How to ride a train

Once you get something moving, it's probably best to use that force of nature to see them through to the end - in this case, momentum.
With Mr Downes on board with The Ballad of the Goat Faced Boy, it's beginning to come together a lot faster than I had planned. That's a good start to a new year.
As also promised (making two promises kept in a row) part 2 of the Dan Brown sequence is ready to roll this evening. Lovingly hand-written, it will take me an hour or so to type up and, well, let's see.

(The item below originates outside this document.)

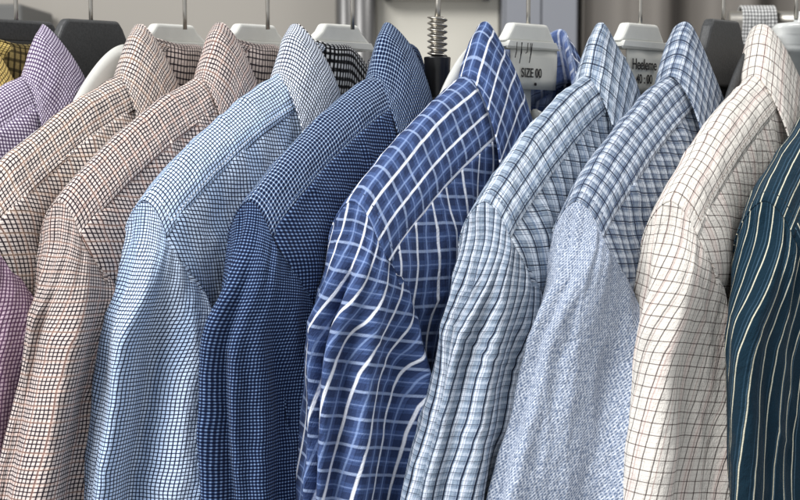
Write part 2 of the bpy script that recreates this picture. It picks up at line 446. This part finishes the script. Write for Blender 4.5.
def make_collar(P, root, fab):
    bn = P.get('bn', -1.7)        # how far back the collar band stands behind the hook
    dz = P.get('cz', 0); ca = P.get('ca', 0)
    def K(l): return [Vector(p) for p in l]
    Fo = K([(1.0, 3.1, -5.6), (3.0, 2.5, -1.6), (3.9, 1.75, 1.5), (4.5, .9, 3.6), (5.0, 0, 4.85), (4.3, -1.1, 4.5), (2.2, bn, 3.75), (0, bn, 3.6)])
    Ed = K([(6.6, 3.3, -9.2), (7.6, 3.1, -5.6), (7.8, 2.75, -2.9), (7.6, 1.75, -.3), (7.1, .25, 1.5), (6.15, -1.35, .75), (3.2, bn-.8, .6), (0, bn-.9, .5)])
    Ba = K([(1.6, 2.4, -7.2), (4.2, 2.0, -3.4), (5.2, 1.5, -.3), (5.8, .8, 1.0), (6.1, 0, 1.5), (5.0, -1.3, .6), (2.4, bn-.1, -.6), (0, bn-.2, -.7)])
    for l in (Fo, Ed, Ba):
        for v in l: v.z += dz*smooth((v.z+8)/10)
    for v in Fo: v.x += ca*smooth((v.z)/4)
    rj = random.Random(P['seed']*31+2)
    jt = [rj.uniform(-1, 1) for _ in range(12)]
    for k in range(6):
        Fo[k].x += .22*jt[k % 3]; Fo[k].y += .22*jt[(k//2)+3]; Ed[k].z += .35*jt[k//2+6]*(1 if k < 4 else .2)
        Ed[k].y += .18*max(0, jt[9])*(k < 3)
    Fo[4].z += .12*jt[10]
    def mirror(l): return l+[Vector((-v.x, v.y, v.z-P.get('far', .0))) for v in reversed(l[:-1])]
    Fo, Ed, Ba = mirror(Fo), mirror(Ed), mirror(Ba)
    n = len(Fo); nq = 150
    rnd = P['seed']*5.3
    Vo = []; Uo = []; Vi = []; Ui = []
    mo, mi = 22, 12
    L = 0; last = None
    for i in range(nq+1):
        q = (n-1)*i/nq
        f, e, b = cr(Fo, q), cr(Ed, q), cr(Ba, q)
        if last is not None: L += ((f-last).length+(e-le).length)/2
        last, le = f, e
        out = Vector((e.x-b.x*.6, e.y-b.y*.6, 0)); out.normalize()
        f_in = f-out*.22+Vector((0, 0, -.35)); f_out = f+out*.26+Vector((0, 0, -.30))
        top = f+Vector((0, 0, .05))
        mid = f.lerp(e, .5)+out*(.16+.22*noise.noise(Vector((q*1.7+rnd, 0, 0))))
        pr = [top, f_out, f.lerp(e, .22)+out*.22, mid, f.lerp(e, .8)+out*.1, e]
        for j in range(mo):
            p = cr(pr, (len(pr)-1)*j/(mo-1))
            wv = .10*noise.noise(Vector((p.x/1.6+rnd, p.y/1.6, p.z/2.2)))+.03*noise.noise(Vector((p.x/.6+rnd, p.y/.6, p.z/.6)))
            if j == mo-3: wv -= .05
            p = p+out*wv
            Vo.append(tuple(p)); Uo.append((L, (j/(mo-1))*(f-e).length*1.12))
        pi_ = [top, f_in, f_in.lerp(b, .5)-out*.05, b]
        for j in range(mi):
            p = cr(pi_, (len(pi_)-1)*j/(mi-1))
            Vi.append(tuple(p)); Ui.append((L, -(j/(mi-1))*(f-b).length))
    fo = grid_faces(nq+1, mo); fi = grid_faces(nq+1, mi)
    stitches([grid_line(Vo, mo, [(i, mo-3) for i in range(2, 74)], lambda p: Vector((p.x, p.y+1, .5)))], fab['thread'], root)
    link('collar', Vo, flip(fo), fab['collar'], root, Uo, solid=.11)
    Vb = []; Ub = []
    for i in range(41):
        x = -6.3+12.6*i/40
        for j in range(14):
            k = j/13
            zt = .5+1.1*(abs(x)/6.3)**2
            n0 = lerp(bn-.3, -.9, smooth((abs(x)-2.2)/4)); z = lerp(zt, -8, k)
            nn = lerp(n0, -2.15, smooth(k*2.2))
            w = .12*noise.noise(Vector((x/2+P['seed'], z/3, 4)))
            Vb.append((x, nn+w, z)); Ub.append((x, -z))
    link('back_panel', Vb, grid_faces(41, 14), fab['inside'], root, Ub, solid=.05)
    link('collar_band', Vi, fi, fab['inside'], root, Ui, solid=.1)

def text_mesh(body, size, mat, parent, loc, rot, name='lettering', sx=1):
    cu = bpy.data.curves.new(name, 'FONT'); cu.body = body; cu.size = size; cu.extrude = .0001
    cu.align_x = 'CENTER'; cu.align_y = 'CENTER'; cu.offset = size*.012
    t = bpy.data.objects.new('tmp', cu); C.objects.link(t)
    dg = bpy.context.evaluated_depsgraph_get()
    me = bpy.data.meshes.new_from_object(t.evaluated_get(dg))
    bpy.data.objects.remove(t)
    o = bpy.data.objects.new(name, me); C.objects.link(o); me.materials.clear(); me.materials.append(mat)
    o.parent = parent; o.location = loc; o.rotation_euler = rot; o.scale = (sx, 1, 1)
    return o
def neck_label(root, lines, w=5.6, z0=.6, z1=3.7, sx0=-.3, tx0=0, y=.32, sizes=(1., .8), step=.95, first=.9, strings=0):
    """stiff printed size label hanging under the hanger lip, facing the front of the shirt"""
    ni = 12; V = []; U = []
    for i in range(ni+1):
        x = -w/2+w*i/ni+sx0
        for j in range(5):
            z = lerp(z1, z0, j/4)
            V.append((x+.10*(j/4)*(1 if x < sx0 else -1), y+.04*math.sin(i*.9+j), z)); U.append((x, z))
    lab = link('size_label', V, grid_faces(ni+1, 5), M_TAG, root, U, solid=.05)
    z = z1-first
    for tx, sz in zip(lines, sizes):
        text_mesh(tx, sz*.01, M_INK, lab, (tx0*.01, (y+.09)*.01, z*.01), (PI/2, 0, PI), 'lettering', 1.)
        z -= step
    V, Fs = tube([(sx0, y+.06, z0+.35), (sx0, y+.14, z0+.35)], .1, 8)
    link('stud', V, Fs, M_INK, lab)
    for k in range(strings):
        x = 2.5-k*.42-.2*math.sin(k*2.3)
        V, Fs = tube([(x, y+.35, 3.9), (x-.1*math.sin(k*2), y+.3, 3.3), (x+.2*math.sin(k*3), y+.2, 2.9-.35*math.sin(k*1.7))], .03, 5)
        link('tag_string', V, Fs, M_INK, root)
    return lab

SHIRT_GROUP = 'shirts on hangers in a row on the rail'
SEEDN = [0]
def make_shirt(px, label, fabs, out=None, **kw):
    P = dict(val=[(1.0, .2, .8, .004)], T=2.6, seam=2.7, xo=out or 0, seed=len(SEEDN)*1.37, out=[(5.5, 18.8), (7, 19.7), (9.5, 20.7), (14, 21.7), (24, 22.5+(out or 0)), (40, 23+2*(out or 0))])
    SEEDN.append(0)
    P.update(kw)
    root = empty('shirt', (rail_x(px), kw.get('dy', 0)*.01, NECK_Z+kw.get('dz', 0)*.01), ROT+math.radians(kw.get('rz', 0)))
    tag(root, label, 'shirt', SHIRT_GROUP)
    make_torso(P, root, fabs); make_sleeve(P, root, fabs); make_sleeve(P, root, fabs, -1, 0); make_collar(P, root, fabs)
    return root
THREAD = {k: plain('thread_'+k, c, .8) for k, c in dict(yellow=(120, 100, 60), purple=(190, 176, 204), beige=(150, 132, 124), pink=(146, 126, 122), sky=(226, 232, 242), navy=(70, 92, 134), plaid=(40, 52, 86), pale=(70, 84, 104), denim=(60, 72, 96), cream=(150, 138, 128), teal=(12, 28, 36)).items()}
def fb(a, inside=None, sleeve=None, collar=None, yoke=None):
    return dict(body=FAB[a], yoke=FAB[yoke or a], sleeve=FAB[sleeve or a], collar=FAB[collar or a], inside=FAB[inside or a], thread=THREAD[a])

make_shirt(44, 'yellow and dark check shirt, only its collar showing at the end of the row', fb('yellow', 'yellow_in'), bn=.2, far=1.5)
make_shirt(109, 'purple and white gingham shirt with charcoal lining beside the yellow shirt', fb('purple', 'charcoal'))
make_shirt(199, 'beige fine check shirt with a mauve sleeve beside the purple gingham shirt', fb('beige', 'pink_in', sleeve='pinkpurple'), bn=.3, far=1.5)
make_shirt(275, 'pinkish beige fine check shirt between the mauve-sleeved beige one and the sky blue one', fb('pink', 'pink_in'), val=[(.55, .12, .5, -.006), (1.35, .2, .8, .0)], bn=.3, far=1.5, out=1.8)
make_shirt(347, 'sky blue and white fine check shirt with black and white inner collar', fb('sky', 'sky_in', collar='whitenavy'), val=[(1.05, .2, 1.0, .004), (.45, .1, .25, 0)], bn=.3, far=1.5, out=.9)
make_shirt(436, 'dark navy shirt with fine pale dotted check', fb('navy', 'navy', collar='navy_hi', yoke='navy_hi'), out=-1.1, twist=16, val=[(.35, .14, .6, -.004), (1.3, .2, 1.0, .0)], far=3)
s5 = make_shirt(523, 'mid blue shirt with large white-lined plaid', fb('plaid', 'plaid_in'), seam=4.8, val=[(.2, .14, .7, -.01), (.85, .16, .9, .012)], skew=.0, uskew=.24, vskew=.16, sf=1.15)
s6 = make_shirt(635, 'pale blue plaid shirt with thin black lines and plaid sleeves', fb('pale', 'pale', sleeve='palesleeve'), val=[(.3, .1, .4, .006), (.75, .12, .5, .0), (1.3, .18, .9, -.006)], out=2.5, far=.8, sf=1.4)
s7 = make_shirt(713, 'steel blue plaid shirt with speckled crossweave sleeve', fb('denim', 'charcoal', sleeve='twill'), val=[(.7, .3, .5, .0), (1.4, .2, .5, -.004)], out=3.1, far=1)
make_shirt(792, 'cream shirt with thin dark brown windowpane check', fb('cream', 'cream'), val=[(.5, .14, .45, .004), (1.15, .2, .6, -.01)], out=1.1, uskew=.12, vskew=.12)
make_shirt(872, 'dark teal shirt with cream pinstripes', fb('teal', 'teal'), val=[(.6, .3, .35, .0)], out=-1.6, twist=14, uskew=.10, sf=.6)
# ------------------------------------------------------------------ hangers
def tube(pts, r, nseg=10):
    V = []; Fs = []
    pts = [Vector(p) for p in pts]
    for i, p in enumerate(pts):
        d = (pts[min(i+1, len(pts)-1)]-pts[max(i-1, 0)]).normalized()
        a = d.cross(Vector((0, 1, .01))).normalized(); b = d.cross(a)
        for k in range(nseg):
            th = 2*PI*k/nseg
            V.append(tuple(p+a*r*math.cos(th)+b*r*math.sin(th)))
    for i in range(len(pts)-1):
        for k in range(nseg):
            Fs.append((i*nseg+k, i*nseg+(k+1) % nseg, (i+1)*nseg+(k+1) % nseg, (i+1)*nseg+k))
    Fs.append(tuple(reversed(range(nseg)))); Fs.append(tuple((len(pts)-1)*nseg+k for k in range(nseg)))
    return V, Fs
def hook_part(root, z0, dx=0, lean=0, r=.14):
    pts = [(dx, 0, z0-.4), (dx, 0, z0+4), (dx, 0, z0+8)]
    zt = RAIL_Z
    pts = [(dx, 0, z0-.4), (dx+lean*.5, 0, (z0+zt)/2-1), (dx+lean, 0, zt-2.6)]
    pts = [tuple(cr([Vector(p) for p in pts], 2*k/8)) for k in range(9)]
    R = 1.75
    for k in range(1, 15):          # the crook over the rail
        th = PI+k*PI*1.15/14
        pts.append((dx+lean+.0, R+R*math.cos(th), zt-R*math.sin(th)-0*R))
    pts = pts[:9]+[(p[0], -p[1]+0, p[2]) for p in pts[9:]]
    pts = [(p[0], p[1]+0, p[2]) for p in pts]
    V, Fs = tube(pts, r)
    return link('hook', V, Fs, M_STEEL, root)
RAIL_Z = 16.0
def head_mesh(w0, w1, z0, z1, th, lip):
    """tapering moulded plate with rounded top corners and a lip along the bottom"""
    prof_ = [(-w1/2, z0), (-w0/2-.05, z1-.5), (-w0/2+.35, z1), (w0/2-.35, z1-.05), (w0/2+.05, z1-.55), (w1/2, z0)]
    V = []; Fs = []
    for y in (-th/2, th/2):
        for x, z in prof_: V.append((x, y, z))
    n = len(prof_)
    Fs = [tuple(reversed(range(n))), tuple(range(n, 2*n))]+[(i, (i+1) % n, n+(i+1) % n, n+i) for i in range(n)]
    return V, Fs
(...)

I thought it would be cool to start the new year off by unarchiving all of the material I'd written for Burn and Zero and making them available over at Rocks Back Pages which I have a soft spot for. This however is not to be, due to "having so many other writers vying for a space". I have interpreted this as "No - we don't want your stuff".
Now and again, I think that my writing may be genuinely shit, most times I think that they just don't get it because it doesn't conform to the soul-less way everybody else writes. Sack somebody who works for a major magazine and see the outcome. With very few exceptions, nobody will care. The next guy that comes along will write in just the same 'scholastic' way - which could go some way to explaining the decline of magazines. Sure, advertising is tough and the web is taking its toll but I'm thoroughly convinced that a lot of publications are going to the wall simply because they suck.
Anyway, I guess I should just concentrate on the now rather than the past. That's good advice to myself. If the past was so good, why isn't it still here?
As a useful finale to this post, if you're feeling metaphysical, why not try living backwards in time? I originally found the theory in a copy of Deepak Chopra's The Way of the Wizard but there's a simplified explanation here that will start you off...
That's all... until yesterday begins again tomorrow.